**Task to carry out:** Leave out any pictures and transcribe all other data below exactly.

——————

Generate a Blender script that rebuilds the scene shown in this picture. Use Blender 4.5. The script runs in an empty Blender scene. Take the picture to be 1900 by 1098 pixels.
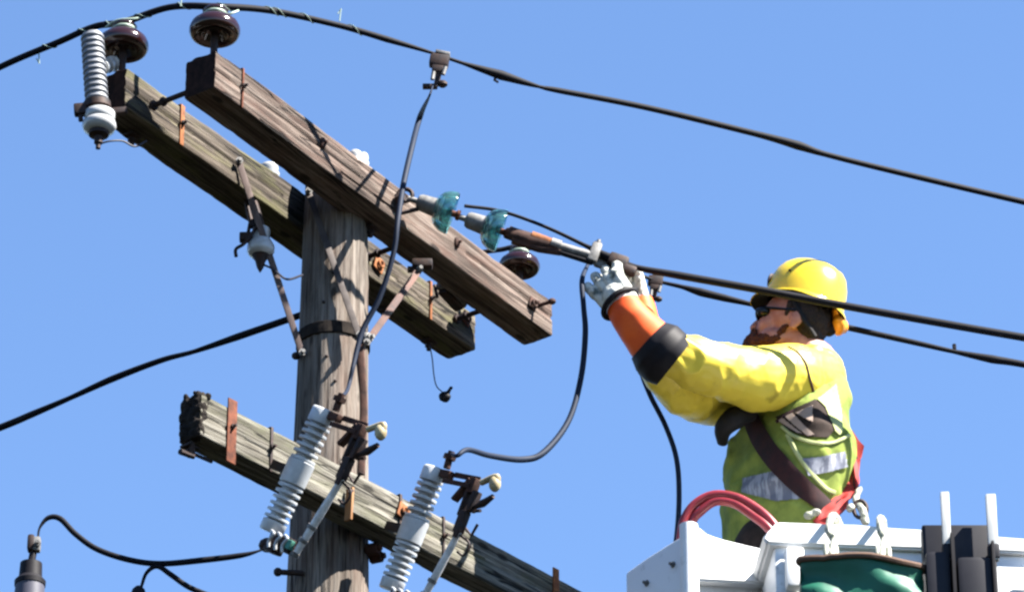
import bpy, bmesh, math, random
from mathutils import Vector, Matrix, noise, Quaternion
from mathutils.bvhtree import BVHTree
R = math.radians
random.seed(7)
S = bpy.context.scene
COL = S.collection

# ------------------------------------------------------------------ camera, sky, sun, exposure
ELEV = R(30.0); DIST = 15.8; FPX = 8700.0
CAM = Vector((330 / (FPX / DIST), -DIST * math.cos(ELEV), 1.6))
cd = bpy.data.cameras.new('camera'); cam = bpy.data.objects.new('camera', cd); COL.objects.link(cam)
cam.location = CAM; cam.rotation_euler = (R(90) + ELEV, 0, 0)
cd.sensor_width = 36.0; cd.lens = FPX / 1900.0 * 36.0; cd.clip_start = .1; cd.clip_end = 5000
S.camera = cam
SUN_EL = R(50); SUN_DIR = Vector((.95 * math.cos(SUN_EL), -.38 * math.cos(SUN_EL), math.sin(SUN_EL))).normalized()
w = bpy.data.worlds.new('World'); S.world = w; w.use_nodes = True
nt = w.node_tree; bg = nt.nodes['Background']
sky = nt.nodes.new('ShaderNodeTexSky'); sky.sky_type = 'NISHITA'; sky.sun_disc = False
sky.sun_elevation = SUN_EL; sky.sun_rotation = math.atan2(SUN_DIR.x, SUN_DIR.y)
sky.air_density = 1.0; sky.dust_density = 0.05; sky.ozone_density = 6.0; sky.altitude = 900
nt.links.new(sky.outputs[0], bg.inputs[0]); bg.inputs[1].default_value = 0.05
sl = bpy.data.lights.new('sun', 'SUN'); sl.energy = 5.0; sl.angle = R(.5); sl.color = (1, .95, .87)
so = bpy.data.objects.new('sun', sl); COL.objects.link(so); so.rotation_euler = SUN_DIR.to_track_quat('Z', 'Y').to_euler()
S.view_settings.view_transform = 'Standard'; S.view_settings.look = 'None'; S.view_settings.exposure = 2.62
S.view_settings.gamma = 1
S.cycles.pixel_filter_type = 'BLACKMAN_HARRIS'; S.cycles.filter_width = 2.5

_f = Vector((0, math.cos(ELEV), math.sin(ELEV))); _u = Vector((0, -math.sin(ELEV), math.cos(ELEV)))
def ray(px, py): return _f + Vector((1, 0, 0)) * ((px - 950) / FPX) + _u * ((549 - py) / FPX)
def at(px, py, Y):
    d = ray(px, py); return CAM + d * ((Y - CAM.y) / d.y)
def atZ(px, py, Z):
    d = ray(px, py); return CAM + d * ((Z - CAM.z) / d.z)
def path(pts, Y0=None, Y1=None):
    """points (px,py[,Y]) ; Y interpolated by px length when absent"""
    n = len(pts); out = []
    for i, p in enumerate(pts):
        Y = p[2] if len(p) > 2 else Y0 + (Y1 - Y0) * i / (n - 1)
        out.append(at(p[0], p[1], Y))
    return out
def smooth(pts, k=8):
    P = [pts[0] * 2 - pts[1]] + list(pts) + [pts[-1] * 2 - pts[-2]]; out = []
    for i in range(1, len(P) - 2):
        a, b, c, d = P[i - 1], P[i], P[i + 1], P[i + 2]
        for j in range(k):
            t = j / k
            out.append(.5 * ((2 * b) + (c - a) * t + (2 * a - 5 * b + 4 * c - d) * t * t + (3 * b - a - 3 * c + d) * t ** 3))
    out.append(P[-2].copy()); return out

# ------------------------------------------------------------------ mesh helpers
class MB:
    def __init__(s): s.bm = bmesh.new()
    def rings(s, rings, cap=True):
        vs = [[s.bm.verts.new(p) for p in r] for r in rings]; n = len(vs[0])
        for a, b in zip(vs, vs[1:]):
            for i in range(n): s.bm.faces.new((a[i], a[(i + 1) % n], b[(i + 1) % n], b[i]))
        if cap:
            s.bm.faces.new(list(reversed(vs[0]))); s.bm.faces.new(vs[-1])
        return s
    def tube(s, pts, r, seg=10, cap=True, flat=1.0, upv=None):
        n = len(pts); rr = r if isinstance(r, (list, tuple)) else [r] * n
        if len(rr) != n:
            rr = [rr[0] + 0 for _ in range(n)] if len(rr) == 1 else [_lerp(rr, i / (n - 1)) for i in range(n)]
        T = [(pts[min(i + 1, n - 1)] - pts[max(i - 1, 0)]).normalized() for i in range(n)]
        u = upv.copy() if upv else (Vector((0, 0, 1)) if abs(T[0].z) < .9 else Vector((1, 0, 0)))
        out = []
        for i in range(n):
            u = (u - T[i] * u.dot(T[i])).normalized(); v = T[i].cross(u)
            out.append([pts[i] + (u * math.cos(a) + v * math.sin(a) * flat) * rr[i] for a in [2 * math.pi * k / seg for k in range(seg)]])
        return s.rings(out, cap)
    def lathe(s, prof, M, seg=28, cap=True):
        return s.rings([[M @ Vector((r * math.cos(a), r * math.sin(a), z)) for a in [2 * math.pi * k / seg for k in range(seg)]] for r, z in prof], cap)
    def box(s, M, sx, sy, sz, bev=0):
        b = bmesh.new(); bmesh.ops.create_cube(b, size=1)
        for v in b.verts: v.co = Vector((v.co.x * sx, v.co.y * sy, v.co.z * sz))
        if bev: bmesh.ops.bevel(b, geom=b.edges[:], offset=bev, segments=2, affect='EDGES', profile=.6)
        bmesh.ops.transform(b, matrix=M, verts=b.verts); s.add(b); return s
    def ball(s, c, r, q=None, seg=20):
        b = bmesh.new(); bmesh.ops.create_uvsphere(b, u_segments=seg, v_segments=seg // 2, radius=1)
        r = r if hasattr(r, '__len__') else (r, r, r)
        M = Matrix.Translation(c) @ (q.to_matrix().to_4x4() if q else Matrix()) @ Matrix.Diagonal((r[0], r[1], r[2], 1))
        bmesh.ops.transform(b, matrix=M, verts=b.verts); s.add(b); return s
    def capsule(s, p0, p1, r0, r1, seg=14):
        d = (p1 - p0); L = d.length; d.normalize(); q = d.to_track_quat('Z', 'Y')
        prof = [(max(1e-4, r0 * math.sin(a)), -r0 * math.cos(a)) for a in [math.pi / 2 * k / 5 for k in range(6)]]
        prof += [(max(1e-4, r1 * math.cos(a)), L + r1 * math.sin(a)) for a in [math.pi / 2 * k / 5 for k in range(6)]]
        return s.lathe(prof, Matrix.Translation(p0) @ q.to_matrix().to_4x4(), seg)
    def chain(s, pts, rr, seg=14):
        for i in range(len(pts) - 1): s.capsule(pts[i], pts[i + 1], rr[i], rr[i + 1], seg)
        return s
    def prism(s, poly, M, d):
        """poly in local xz, extruded along local y 0..d"""
        a = [s.bm.verts.new(M @ Vector((x, 0, z))) for x, z in poly]; b = [s.bm.verts.new(M @ Vector((x, d, z))) for x, z in poly]
        n = len(a)
        s.bm.faces.new(a); s.bm.faces.new(list(reversed(b)))
        for i in range(n): s.bm.faces.new((a[i], b[i], b[(i + 1) % n], a[(i + 1) % n]))
        return s
    def add(s, b):
        m = bpy.data.meshes.new('tmp'); b.to_mesh(m); b.free(); s.bm.from_mesh(m); bpy.data.meshes.remove(m)
def _lerp(a, t):
    x = t * (len(a) - 1); i = min(int(x), len(a) - 2); return a[i] + (a[i + 1] - a[i]) * (x - i)

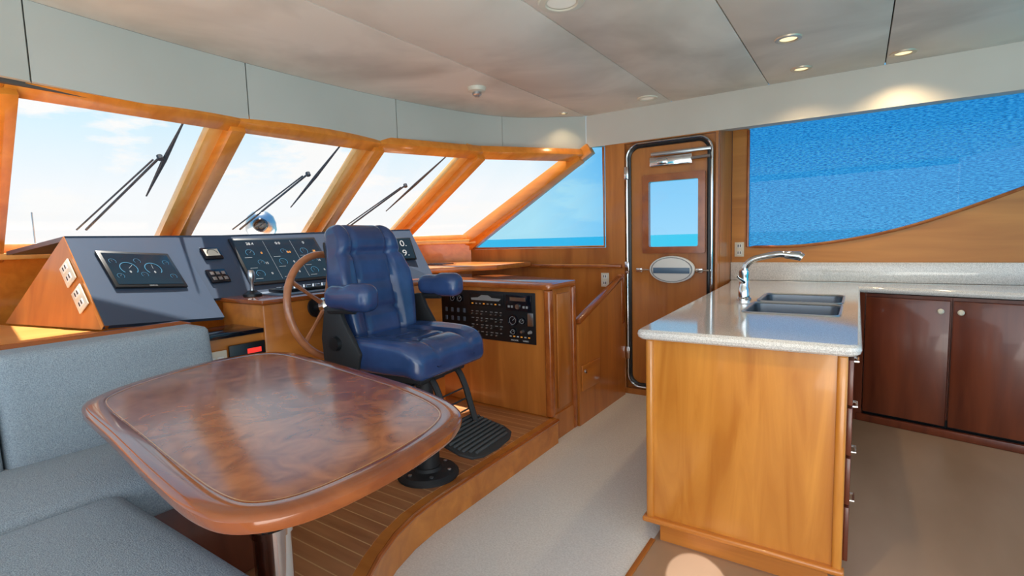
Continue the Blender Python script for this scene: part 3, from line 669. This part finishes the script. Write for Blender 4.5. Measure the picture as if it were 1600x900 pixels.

——————

**Solution to this problem:**
Generate a Blender script that rebuilds the scene shown in this picture. Use Blender 4.5. The script runs in an empty Blender scene. Take the picture to be 1900 by 1098 pixels.
import bpy, bmesh, math, random
from mathutils import Vector, Matrix, noise, Quaternion
from mathutils.bvhtree import BVHTree
R = math.radians
random.seed(7)
S = bpy.context.scene
COL = S.collection

# ------------------------------------------------------------------ camera, sky, sun, exposure
ELEV = R(30.0); DIST = 15.8; FPX = 8700.0
CAM = Vector((330 / (FPX / DIST), -DIST * math.cos(ELEV), 1.6))
cd = bpy.data.cameras.new('camera'); cam = bpy.data.objects.new('camera', cd); COL.objects.link(cam)
cam.location = CAM; cam.rotation_euler = (R(90) + ELEV, 0, 0)
cd.sensor_width = 36.0; cd.lens = FPX / 1900.0 * 36.0; cd.clip_start = .1; cd.clip_end = 5000
S.camera = cam
SUN_EL = R(50); SUN_DIR = Vector((.95 * math.cos(SUN_EL), -.38 * math.cos(SUN_EL), math.sin(SUN_EL))).normalized()
w = bpy.data.worlds.new('World'); S.world = w; w.use_nodes = True
nt = w.node_tree; bg = nt.nodes['Background']
sky = nt.nodes.new('ShaderNodeTexSky'); sky.sky_type = 'NISHITA'; sky.sun_disc = False
sky.sun_elevation = SUN_EL; sky.sun_rotation = math.atan2(SUN_DIR.x, SUN_DIR.y)
sky.air_density = 1.0; sky.dust_density = 0.05; sky.ozone_density = 6.0; sky.altitude = 900
nt.links.new(sky.outputs[0], bg.inputs[0]); bg.inputs[1].default_value = 0.05
sl = bpy.data.lights.new('sun', 'SUN'); sl.energy = 5.0; sl.angle = R(.5); sl.color = (1, .95, .87)
so = bpy.data.objects.new('sun', sl); COL.objects.link(so); so.rotation_euler = SUN_DIR.to_track_quat('Z', 'Y').to_euler()
S.view_settings.view_transform = 'Standard'; S.view_settings.look = 'None'; S.view_settings.exposure = 2.62
S.view_settings.gamma = 1
S.cycles.pixel_filter_type = 'BLACKMAN_HARRIS'; S.cycles.filter_width = 2.5

_f = Vector((0, math.cos(ELEV), math.sin(ELEV))); _u = Vector((0, -math.sin(ELEV), math.cos(ELEV)))
def ray(px, py): return _f + Vector((1, 0, 0)) * ((px - 950) / FPX) + _u * ((549 - py) / FPX)
def at(px, py, Y):
    d = ray(px, py); return CAM + d * ((Y - CAM.y) / d.y)
def atZ(px, py, Z):
    d = ray(px, py); return CAM + d * ((Z - CAM.z) / d.z)
def path(pts, Y0=None, Y1=None):
    """points (px,py[,Y]) ; Y interpolated by px length when absent"""
    n = len(pts); out = []
    for i, p in enumerate(pts):
        Y = p[2] if len(p) > 2 else Y0 + (Y1 - Y0) * i / (n - 1)
        out.append(at(p[0], p[1], Y))
    return out
def smooth(pts, k=8):
    P = [pts[0] * 2 - pts[1]] + list(pts) + [pts[-1] * 2 - pts[-2]]; out = []
    for i in range(1, len(P) - 2):
        a, b, c, d = P[i - 1], P[i], P[i + 1], P[i + 2]
        for j in range(k):
            t = j / k
            out.append(.5 * ((2 * b) + (c - a) * t + (2 * a - 5 * b + 4 * c - d) * t * t + (3 * b - a - 3 * c + d) * t ** 3))
    out.append(P[-2].copy()); return out

# ------------------------------------------------------------------ mesh helpers
class MB:
    def __init__(s): s.bm = bmesh.new()
    def rings(s, rings, cap=True):
        vs = [[s.bm.verts.new(p) for p in r] for r in rings]; n = len(vs[0])
        for a, b in zip(vs, vs[1:]):
            for i in range(n): s.bm.faces.new((a[i], a[(i + 1) % n], b[(i + 1) % n], b[i]))
        if cap:
            s.bm.faces.new(list(reversed(vs[0]))); s.bm.faces.new(vs[-1])
        return s
    def tube(s, pts, r, seg=10, cap=True, flat=1.0, upv=None):
        n = len(pts); rr = r if isinstance(r, (list, tuple)) else [r] * n
        if len(rr) != n:
            rr = [rr[0] + 0 for _ in range(n)] if len(rr) == 1 else [_lerp(rr, i / (n - 1)) for i in range(n)]
        T = [(pts[min(i + 1, n - 1)] - pts[max(i - 1, 0)]).normalized() for i in range(n)]
        u = upv.copy() if upv else (Vector((0, 0, 1)) if abs(T[0].z) < .9 else Vector((1, 0, 0)))
        out = []
        for i in range(n):
            u = (u - T[i] * u.dot(T[i])).normalized(); v = T[i].cross(u)
            out.append([pts[i] + (u * math.cos(a) + v * math.sin(a) * flat) * rr[i] for a in [2 * math.pi * k / seg for k in range(seg)]])
        return s.rings(out, cap)
    def lathe(s, prof, M, seg=28, cap=True):
        return s.rings([[M @ Vector((r * math.cos(a), r * math.sin(a), z)) for a in [2 * math.pi * k / seg for k in range(seg)]] for r, z in prof], cap)
    def box(s, M, sx, sy, sz, bev=0):
        b = bmesh.new(); bmesh.ops.create_cube(b, size=1)
        for v in b.verts: v.co = Vector((v.co.x * sx, v.co.y * sy, v.co.z * sz))
        if bev: bmesh.ops.bevel(b, geom=b.edges[:], offset=bev, segments=2, affect='EDGES', profile=.6)
        bmesh.ops.transform(b, matrix=M, verts=b.verts); s.add(b); return s
    def ball(s, c, r, q=None, seg=20):
        b = bmesh.new(); bmesh.ops.create_uvsphere(b, u_segments=seg, v_segments=seg // 2, radius=1)
        r = r if hasattr(r, '__len__') else (r, r, r)
        M = Matrix.Translation(c) @ (q.to_matrix().to_4x4() if q else Matrix()) @ Matrix.Diagonal((r[0], r[1], r[2], 1))
        bmesh.ops.transform(b, matrix=M, verts=b.verts); s.add(b); return s
    def capsule(s, p0, p1, r0, r1, seg=14):
        d = (p1 - p0); L = d.length; d.normalize(); q = d.to_track_quat('Z', 'Y')
        prof = [(max(1e-4, r0 * math.sin(a)), -r0 * math.cos(a)) for a in [math.pi / 2 * k / 5 for k in range(6)]]
        prof += [(max(1e-4, r1 * math.cos(a)), L + r1 * math.sin(a)) for a in [math.pi / 2 * k / 5 for k in range(6)]]
        return s.lathe(prof, Matrix.Translation(p0) @ q.to_matrix().to_4x4(), seg)
    def chain(s, pts, rr, seg=14):
        for i in range(len(pts) - 1): s.capsule(pts[i], pts[i + 1], rr[i], rr[i + 1], seg)
        return s
    def prism(s, poly, M, d):
        """poly in local xz, extruded along local y 0..d"""
        a = [s.bm.verts.new(M @ Vector((x, 0, z))) for x, z in poly]; b = [s.bm.verts.new(M @ Vector((x, d, z))) for x, z in poly]
        n = len(a)
        s.bm.faces.new(a); s.bm.faces.new(list(reversed(b)))
        for i in range(n): s.bm.faces.new((a[i], b[i], b[(i + 1) % n], a[(i + 1) % n]))
        return s
    def add(s, b):
        m = bpy.data.meshes.new('tmp'); b.to_mesh(m); b.free(); s.bm.from_mesh(m); bpy.data.meshes.remove(m)
def _lerp(a, t):
    x = t * (len(a) - 1); i = min(int(x), len(a) - 2); return a[i] + (a[i + 1] - a[i]) * (x - i)

Continue the Blender Python script for this scene: part 3, from line 669. This part finishes the script. Write for Blender 4.5. Measure the picture as if it were 1600x900 pixels.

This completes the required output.